The book opens well, 2 brothers return to the village where La used to live and the ensuing conversation with the locals tantalises us with hints about La, without revealing much. You read on feeling that an interesting story is about to unfold. However, the story of La's life is characterised by being largely uninteresting. La drifts along, mostly taking the path of least resistance until other people or external events force her to take a new direction. Some phases of La's life are dealt with in incredible detail and various future directions in the storyline seem to be introduced but they are never progressed. Then towards the end of the book I felt that some publisher's deadline must have been pressing and La's life is suddenly compressed into a quick sequence of events and then the book finishes.

As I turned the last page, I was unclear in what way La's Orchestra had saved the world? Indeed, the story of the orchestra is a relatively small part of the book. La lived a small life that briefly raised morale in a small way in a time of war. She had a long-term love affair that seemed to rely on chance rather than any effort by her to develop the relationship.

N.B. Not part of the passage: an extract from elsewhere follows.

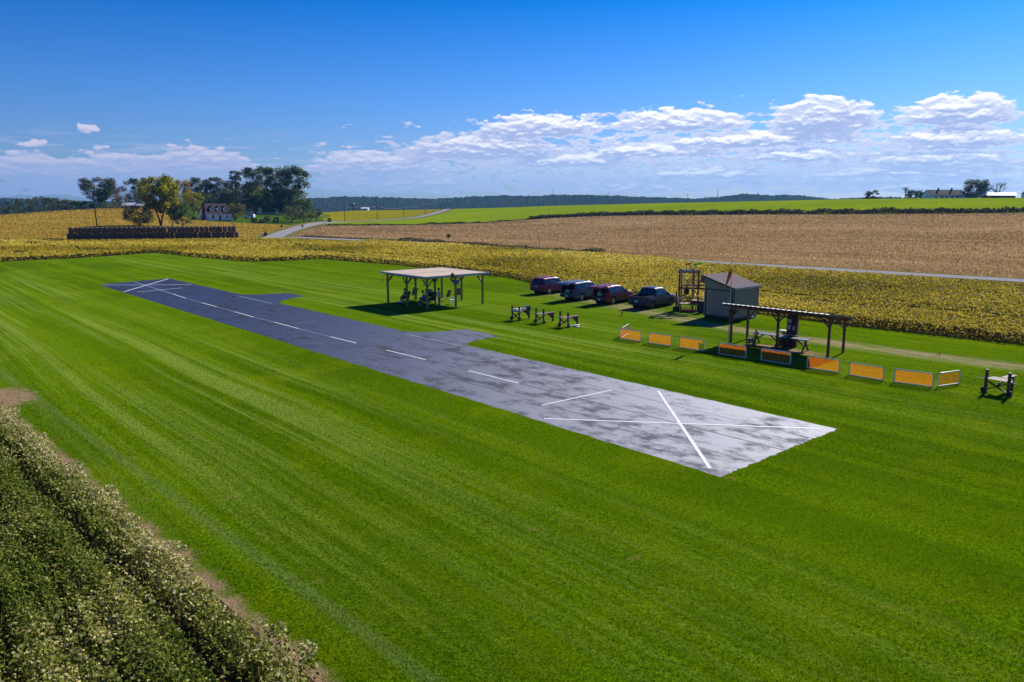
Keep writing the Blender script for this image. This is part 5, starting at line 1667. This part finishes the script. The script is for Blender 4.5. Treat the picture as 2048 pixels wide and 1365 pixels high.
# ------------------------------------------------------------------ trees
M_BARK = mat('bark', (.060, .045, .035), .9, .4, 6, stretch=(3, 3, .6), bump=.5)
LM = {
 'dark': leafmat('dark_green_leaf', [(0, (.014, .026, .010)), (.42, (.062, .100, .026)), (.78, (.17, .205, .052)), (1, (.30, .31, .12))], .4),
 'blue': leafmat('blue_green_leaf', [(0, (.014, .026, .015)), (.42, (.058, .092, .042)), (.78, (.16, .19, .080)), (1, (.29, .29, .15))], .4),
 'olive': leafmat('olive_leaf', [(0, (.020, .028, .006)), (.42, (.095, .11, .017)), (.78, (.22, .21, .040)), (1, (.33, .29, .08))], .42),
 'lime': leafmat('yellow_green_leaf', [(0, (.045, .065, .002)), (.35, (.22, .25, .004)), (.75, (.46, .42, .008)), (1, (.66, .55, .02))], .55),
 'mid': leafmat('mid_green_leaf', [(0, (.016, .034, .005)), (.42, (.085, .15, .014)), (.78, (.20, .26, .028)), (1, (.32, .34, .06))], .45),
 'brown': leafmat('russet_leaf', [(0, (.030, .020, .010)), (.42, (.13, .085, .038)), (.78, (.26, .165, .07)), (1, (.38, .26, .12))], .4),
 'gold': leafmat('gold_orange_leaf', [(0, (.07, .055, .006)), (.42, (.34, .22, .014)), (.78, (.56, .31, .03)), (1, (.68, .46, .09))], .5),
 'maroon': leafmat('maroon_leaf', [(0, (.025, .007, .012)), (.6, (.12, .03, .042)), (1, (.24, .07, .09))], .35)}
def tree(name, label, base, h, w, leaf, shape='round', n=2600, clear=.12, group=None, cat='tree', dens_=1.0, lsz=None, twin=False):
    t = thing(name, label, cat, base, random.uniform(0, 6.28), group)
    r = random.Random(sum(map(ord, label)))
    g_ = np.random.default_rng(sum(map(ord, label)))
    rx = w / 2
    z0 = 0.0 if shape == 'bush' else h * clear
    ch = h - z0
    # clump centres on the crown envelope
    K = max(14, int(50 * dens_ * (1.35 if w > 9 else 1)))
    n = int(n * 2.2)
    cs = []
    for i in range(K):
        f = g_.random() ** (1.25 if shape == 'bush' else .85)
        zz = z0 + ch * (.06 + .84 * f)
        q = (zz - z0) / ch
        if shape == 'round': e = math.sqrt(max(.05, 1 - (2 * q - 1) ** 2 * .92))
        elif shape == 'spread': e = .35 + .65 * math.sin(min(1, q * 1.15) * math.pi * .62) if q < .9 else .55
        elif shape == 'cone': e = max(.06, 1 - q) * 1.0
        elif shape == 'bush': e = math.sqrt(max(.05, 1 - q * q * .85))
        else: e = math.sqrt(max(.05, 1 - (2 * q - 1) ** 2 * .7)) * .9
        a = g_.random() * 6.283
        rr = rx * e * (.25 + .75 * g_.random() ** .5)
        cs.append((rr * math.cos(a), rr * math.sin(a), zz))
    cs = np.array(cs)
    # trunk and limbs
    tr = MB()
    th_ = max(.05, h * .018)
    if shape != 'bush':
        top = (r.uniform(-.03, .03) * h, r.uniform(-.03, .03) * h, z0 + ch * .55)
        lean = r.uniform(-.04, .04) * h
        if twin:
            for sx in (-1, 1):
                tr.tube([(0, 0, -.3), (sx * .04 * w, 0, z0 * .5), (sx * .16 * w, .02 * w, z0 + ch * .2), (sx * .25 * w, .03 * w, z0 + ch * .65)], [th_ * 1.1, th_ * .9, th_ * .6, th_ * .2], 7)
        else:
            tr.tube([(0, 0, -.3), (lean * .2, 0, z0 * .6), (lean * .6, lean * .3, z0 + ch * .25), top], [th_ * 1.4, th_, th_ * .8, th_ * .25], 7)
        for c_ in cs[::3]:
            s0 = max(z0 * .8, c_[2] - ch * .30)
            tr.tube([(lean * .5, 0, s0), (c_[0] * .5, c_[1] * .5, (s0 + c_[2]) / 2 + .02 * h), tuple(c_)], [th_ * .42, th_ * .25, th_ * .08], 5)
        tr.build('trunk', M_BARK, t, True)
    else:
        for a in range(4):
            tr.tube([(0, 0, -.1), (rx * .4 * math.cos(a * 1.6), rx * .4 * math.sin(a * 1.6), h * .5)], [th_, th_ * .4], 5)
        tr.build('stem', M_BARK, t)
    per = max(8, n // K)
    cr = np.repeat(np.sqrt(rx * ch) * g_.uniform(.10, .22, K), per)
    u = g_.normal(0, 1, (K * per, 3)); u /= np.linalg.norm(u, axis=1)[:, None]
    P = np.repeat(cs, per, 0) + u * (cr * g_.random(K * per) ** .45)[:, None] * np.array([1.15, 1.15, .85])
    P[:, 2] = np.clip(P[:, 2], .05 if shape == 'bush' else z0 * .55, h * 1.02)
    V, F = leaves(P, lsz or max(.2, (.040 if shape == 'bush' else .026) * math.sqrt(w * h)), .25)
    ct_ = np.repeat(g_.uniform(-.34, .30, K), per)
    tint = np.clip(.42 + ct_ + g_.normal(0, .2, K * per), 0, 1)
    fastmesh('crown', V, F, LM[leaf], t, tint)
    return t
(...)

I fully believe it is possible to write an interesting story of an ordinary life (and the author does so in many of his novels). But this story didn't seem to achieve it. I am curious if the novel was inspired by a real person known to the author and this book was intended as some kind of homage.

It hasn't turned me off Alexander McCall Smith. I'm prepared to let an author experiment with a new style, but I think it was a failed experiment in this case.